Moreover, as innovations in both flash and other solid-state storage media continue, hybrid systems that use multiple (two or more) solid-state media types will soon become possible. Systems that employ a caching-hybrid architecture can’t benefit from these innovations, since when two types of flash are used there is very little performance difference between the cache and the pooled media. Therefore caching-hybrid systems using multiple solid state media types only secure marginal performance benefits from caching, despite a significant increase in cost. Also many caching hybrids do not support dedupe, and when dedupe is supported it must be disabled for volumes that are performance sensitive.
Continuous Tiering Hybrid
The last architecture – and the newest – is the continuous-tiering-hybrid architecture. This architecture differs in several fundamental ways from both post-process-tiering systems and caching-hybrid systems.

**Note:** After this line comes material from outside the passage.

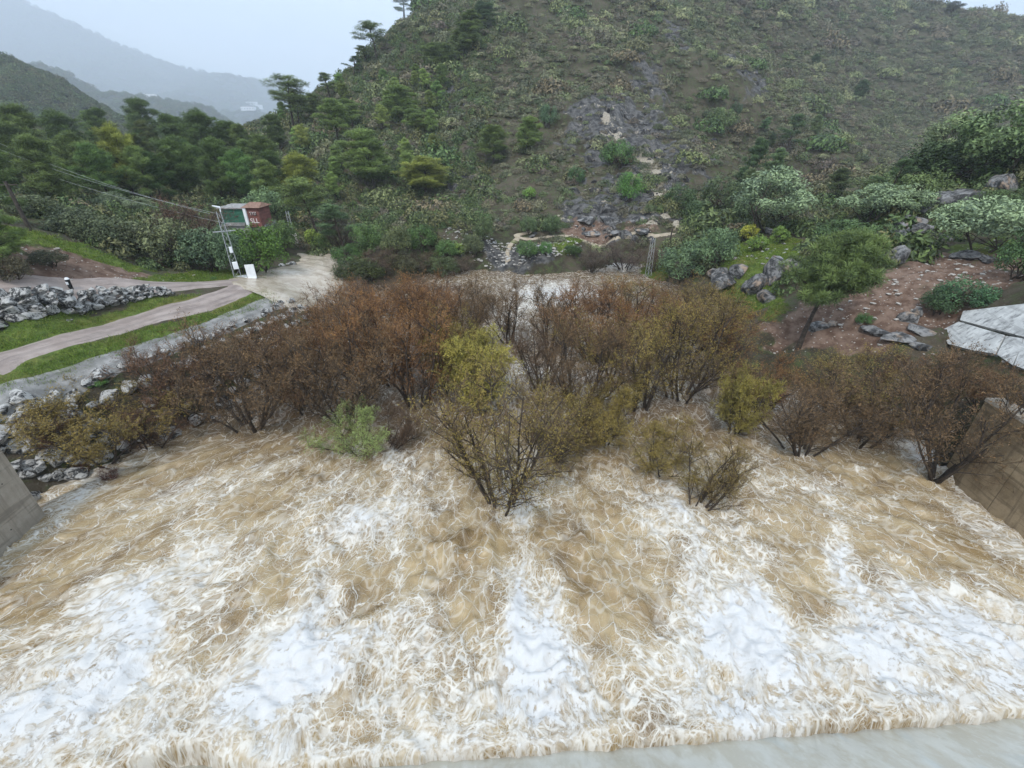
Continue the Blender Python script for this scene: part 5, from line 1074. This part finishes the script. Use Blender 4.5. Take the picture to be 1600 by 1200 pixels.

- Data in these systems is deduped and compressed in real-time, before it gets placed on the first tier of media. This greatly expands the usable capacity of the system, while maximizing utilization of all tiers.
- All data in the normal case is initially written to the primary media tier. Because of this, continuous tiering hybrid systems that use flash and disk can deliver write IOPs and write latency performance similar to that of all-flash systems at a significantly lower cost.
- Rather than tiering data on a schedule, continuous-tiering-hybrid systems automatically tier data continuously based on workload changes. Therefore the hot data is immediately moved to the fastest media available. To enable this instantaneous reactivity to change in workloads, the tiering is fine-grained – with “heat” being maintained for very small blocks of data (as low as 8K).
- The tiering is media aware. To ensure that write and read-back performance of the slower tiers is not affected, data movement is optimized to the properties of the specific source and target media. This allows continuous-tiering-hybrid systems to support multiple media tiers and allows for easy integration of new types of media, future proofing the system against changes in the media landscape.
Of course, outside of a flash storage system’s architecture there are other factors to consider when purchasing a system, including how users recover data on the system, how they clone data from the system, how well the system integrates with virtualization environments and applications and how easy the system is to deploy and manage. Nonetheless, a flash storage system’s basic architecture is a key factor in determining whether it can deliver the storage performance users needs at a price they can afford. In shopping for flash storage systems, customers need to ask vendors whether their system’s architecture has been designed to fully leverage the latest data media, processing and networking technologies to maximize price/performance, or if they are employing a simplistic or antiqued architecture that fails to take full advantage of these technologies.